> **Raw data**

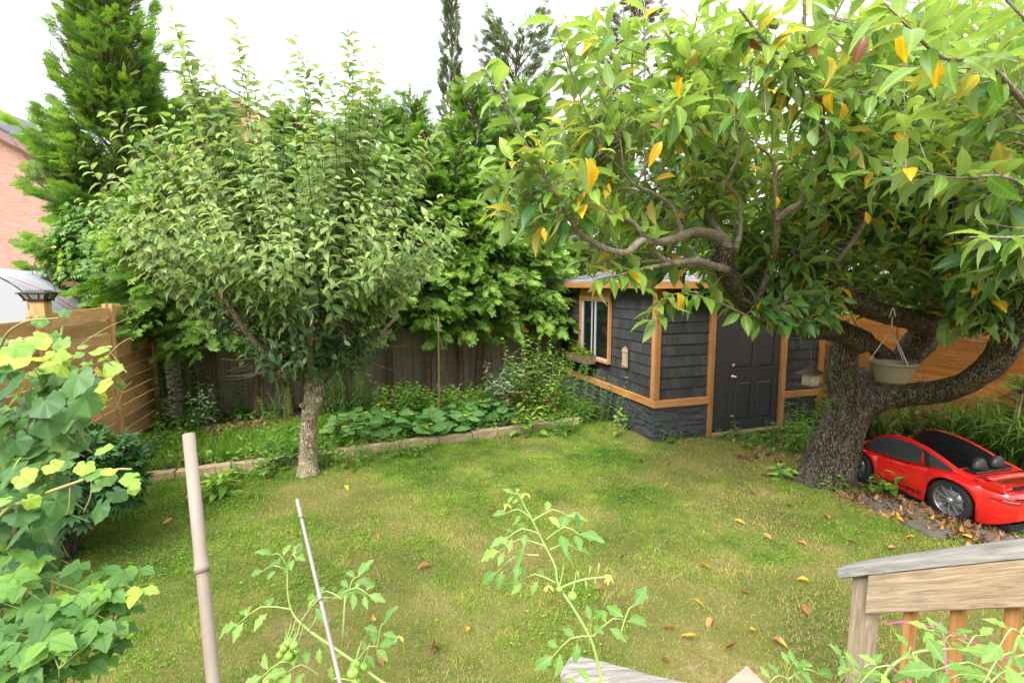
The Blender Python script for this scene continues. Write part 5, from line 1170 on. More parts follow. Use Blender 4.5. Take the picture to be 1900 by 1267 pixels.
# tail: lights, black strip, lettering, plate, bumper scoop
def tailx(y):           # x of the rear surface at offset y
    y = abs(y); return float(np.interp(y, [0, .24, .30, .37, .42, .445], [-.505, -.503, -.50, -.46, -.36, -.2]))
for s in (-1, 1):
    g = Geo(); V = []
    for t in np.linspace(0, 1, 9):
        y = .26 + .165 * t; x = tailx(y) - .006; h = .018 * math.sin(PI * min(1, .2 + t * .8)) + .006
        V += [(x, YC + s * y * 1.01, .365 + .012 * t - h), (x, YC + s * y * 1.01, .365 + .012 * t + h)]
    g.add(V, [(2 * i, 2 * i + 1, 2 * i + 3, 2 * i + 2) for i in range(8)], 0, .5, True); tl = g.build('tail_light', plain('tail_light_red', (.35, .01, .01), .15, coat=.5), car)
    g = Geo(); V = []
    for t in np.linspace(.25, .8, 7):
        y = .26 + .165 * t; x = tailx(y) - .009; V += [(x, YC + s * y * 1.013, .362 + .012 * t), (x, YC + s * y * 1.013, .373 + .012 * t)]
    g.add(V, [(2 * i, 2 * i + 1, 2 * i + 3, 2 * i + 2) for i in range(6)]); g.build('reflector', M_silver, tl)
    g = Geo(); V = []
    for t in np.linspace(0, 1, 7): y = .33 + .09 * t; x = tailx(y) - .004; V += [(x, YC + s * y * 1.012, .20), (x, YC + s * y * 1.012, .20 + .075 * math.sin(PI * (.35 + .65 * t) ** .9))]
    g.add(V, [(2 * i, 2 * i + 1, 2 * i + 3, 2 * i + 2) for i in range(6)]); g.build('bumper_scoop', M_red, car)
g = Geo(); V = []
for t in np.linspace(-1, 1, 15): y = t * .33; x = tailx(y) - .006; V += [(x, YC + y, .395), (x, YC + y, .412)]
g.add(V, [(2 * i, 2 * i + 1, 2 * i + 3, 2 * i + 2) for i in range(14)]); g.build('black_strip', M_black, car)
g = Geo(); V = []
for t in np.linspace(-1, 1, 15): y = t * .36; x = tailx(y) - .012; V += [(x, YC + y, .115), (x, YC + y, .155)]
g.add(V, [(2 * i, 2 * i + 1, 2 * i + 3, 2 * i + 2) for i in range(14)]); g.build('diffuser', M_black, car)
def text(body_, size, mat, parent, loc, rot, ext=.001, name='lettering'):
    c = bpy.data.curves.new(name, 'FONT'); c.body = body_; c.size = size; c.extrude = ext; c.offset = size * .015; c.space_character = 1.05; c.materials.append(mat)
    o = bpy.data.objects.new(name, c); SC.collection.objects.link(o); o.parent = parent; o.location = loc; o.rotation_euler = rot; return o
def text_mesh(*a):
    o = text(*a); bpy.context.view_layer.update(); me = bpy.data.meshes.new_from_object(o.evaluated_get(bpy.context.evaluated_depsgraph_get())); n = bpy.data.objects.new('lettering', me); SC.collection.objects.link(n); n.parent = o.parent; n.location = o.location; n.rotation_euler = o.rotation_euler; bpy.data.objects.remove(o); return n
text_mesh('PORSCHE', .05, M_silver, car, (-.513, YC + .215, .315), (PI / 2, 0, -PI / 2)); text_mesh('911', .03, M_silver, car, (-.513, YC + .03, .275), (PI / 2, 0, -PI / 2))
g = Geo(); g.bx((-.513, YC - .13, .20), (-.507, YC + .13, .26)); g.build('number_plate', plain('plate_grey', (.55, .55, .55), .5), car)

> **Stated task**
Omit the pictures, and quote the material above exactly as given.

> **Answer to the problem**
The Blender Python script for this scene continues. Write part 5, from line 1170 on. More parts follow. Use Blender 4.5. Take the picture to be 1900 by 1267 pixels.
# tail: lights, black strip, lettering, plate, bumper scoop
def tailx(y):           # x of the rear surface at offset y
    y = abs(y); return float(np.interp(y, [0, .24, .30, .37, .42, .445], [-.505, -.503, -.50, -.46, -.36, -.2]))
for s in (-1, 1):
    g = Geo(); V = []
    for t in np.linspace(0, 1, 9):
        y = .26 + .165 * t; x = tailx(y) - .006; h = .018 * math.sin(PI * min(1, .2 + t * .8)) + .006
        V += [(x, YC + s * y * 1.01, .365 + .012 * t - h), (x, YC + s * y * 1.01, .365 + .012 * t + h)]
    g.add(V, [(2 * i, 2 * i + 1, 2 * i + 3, 2 * i + 2) for i in range(8)], 0, .5, True); tl = g.build('tail_light', plain('tail_light_red', (.35, .01, .01), .15, coat=.5), car)
    g = Geo(); V = []
    for t in np.linspace(.25, .8, 7):
        y = .26 + .165 * t; x = tailx(y) - .009; V += [(x, YC + s * y * 1.013, .362 + .012 * t), (x, YC + s * y * 1.013, .373 + .012 * t)]
    g.add(V, [(2 * i, 2 * i + 1, 2 * i + 3, 2 * i + 2) for i in range(6)]); g.build('reflector', M_silver, tl)
    g = Geo(); V = []
    for t in np.linspace(0, 1, 7): y = .33 + .09 * t; x = tailx(y) - .004; V += [(x, YC + s * y * 1.012, .20), (x, YC + s * y * 1.012, .20 + .075 * math.sin(PI * (.35 + .65 * t) ** .9))]
    g.add(V, [(2 * i, 2 * i + 1, 2 * i + 3, 2 * i + 2) for i in range(6)]); g.build('bumper_scoop', M_red, car)
g = Geo(); V = []
for t in np.linspace(-1, 1, 15): y = t * .33; x = tailx(y) - .006; V += [(x, YC + y, .395), (x, YC + y, .412)]
g.add(V, [(2 * i, 2 * i + 1, 2 * i + 3, 2 * i + 2) for i in range(14)]); g.build('black_strip', M_black, car)
g = Geo(); V = []
for t in np.linspace(-1, 1, 15): y = t * .36; x = tailx(y) - .012; V += [(x, YC + y, .115), (x, YC + y, .155)]
g.add(V, [(2 * i, 2 * i + 1, 2 * i + 3, 2 * i + 2) for i in range(14)]); g.build('diffuser', M_black, car)
def text(body_, size, mat, parent, loc, rot, ext=.001, name='lettering'):
    c = bpy.data.curves.new(name, 'FONT'); c.body = body_; c.size = size; c.extrude = ext; c.offset = size * .015; c.space_character = 1.05; c.materials.append(mat)
    o = bpy.data.objects.new(name, c); SC.collection.objects.link(o); o.parent = parent; o.location = loc; o.rotation_euler = rot; return o
def text_mesh(*a):
    o = text(*a); bpy.context.view_layer.update(); me = bpy.data.meshes.new_from_object(o.evaluated_get(bpy.context.evaluated_depsgraph_get())); n = bpy.data.objects.new('lettering', me); SC.collection.objects.link(n); n.parent = o.parent; n.location = o.location; n.rotation_euler = o.rotation_euler; bpy.data.objects.remove(o); return n
text_mesh('PORSCHE', .05, M_silver, car, (-.513, YC + .215, .315), (PI / 2, 0, -PI / 2)); text_mesh('911', .03, M_silver, car, (-.513, YC + .03, .275), (PI / 2, 0, -PI / 2))
g = Geo(); g.bx((-.513, YC - .13, .20), (-.507, YC + .13, .26)); g.build('number_plate', plain('plate_grey', (.55, .55, .55), .5), car)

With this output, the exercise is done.